Edgar Allan Poe was born in Boston on January 19th, 1809, to David and Elizabeth Poe, travelling actors. When Edgar was one year old, his father disappeared: when he was two, his mother died. He was taken into the household (though never legally adopted) of John Allan, a wealthy Richmond (Virginia) tobacco merchant.
Poe for some time led the life of a youth of social standing. In February 1826 Poe entered the newly University of Virginia, where he displayed high promise. In December 1826 Allan withdrew him from the University for drinking and gambling debts. After a quarrel, Poe left Allan's house and went to Boston.
Lacking any means of support, Poe enlisted in the army. He had, however, already written and printed (at his own expense) his first book Tamerlane and Other Poems (1827), verses written in the manner of Byron. Poe resigned from the army in 1829, the year of Mrs. Allan's death, and published Al Araaf, Tamerlane and Minor Poems in Baltimore.
In 1830 he entered West Point with the support of Allan, with whom after Mrs Allan's death, he had temporarily reconciled . Not finding what he wished at West Point, he deliberately got himself dismissed for neglect of duty in 1831.
Next Poe took up residence in Baltimore with his widowed aunt, Maria Clemm, and her daughter, Virginia, and turned to fiction as a way to support himself. In 1832 the Philadelphia Saturday Courier published five of his stories, all comic or satiric, and in 1833, MS Found in a bottle.
Poe, his aunt, and Virginia moved to Richmond in 1835, and he became editor of the Southern Literary Messenger and in 1836 married Virginia, who was not yet 14 years old.
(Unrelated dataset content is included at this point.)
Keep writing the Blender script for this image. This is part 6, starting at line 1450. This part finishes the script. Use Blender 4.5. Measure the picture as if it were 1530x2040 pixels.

As editor from 1835 to 1837, Poe began to write the biting attacks on second-rate literature that were to gain for him a wide reputation, but no money, as the leading journalist of his day.
He resigned from the Messanger because of insufficient pay and quarrels with the publishers. Poe moved to New York and then, in 1838, to Philadelphia, where he sought to establish himself as a force in literary journalism, but with only moderate success. There he published The Narrative of Arthur Gordon Pym(1838), Tales of the Grotesque and Arabesque (1840).
His theory of short fiction is best exemplified in Ligeia (1838), the tale that Poe considered his finest one, and The fall of the house of Usher (1839), which was to become one of his most famous stories. The Murders in the Rue Morgue (1841) is sometimes considered the first detective story.
He moved back to New York in 1844, there he worked on the New York Evening Mirror. His pitifully small wages rendered him incapable of helping Virginia in her losing battle with tuberculosis. He had the chance to publish his own magazine, The Brodway journal, in 1845, but in two years it failed.
When Virginia died in 1846, Poe went to pieces, entering a delirium of drink and delusive searches of female love and understanding. He did not even succeed in his suicide attempt of 1848.
In the summer of 1849 he revisited Richmond, where he lectured, and was accepted anew by the fiancée he had lost in 1826.
On October 1849, on his return from Richmond, he died rather mysteriously.
Poe left a distinctive body of verse which is not to be read intellectually, but for sound and suggestiveness. Poe's prose falls into several classes: analytical tales, tales of mystery and horror, of wonderful adventures, of fantasy and tales of humour.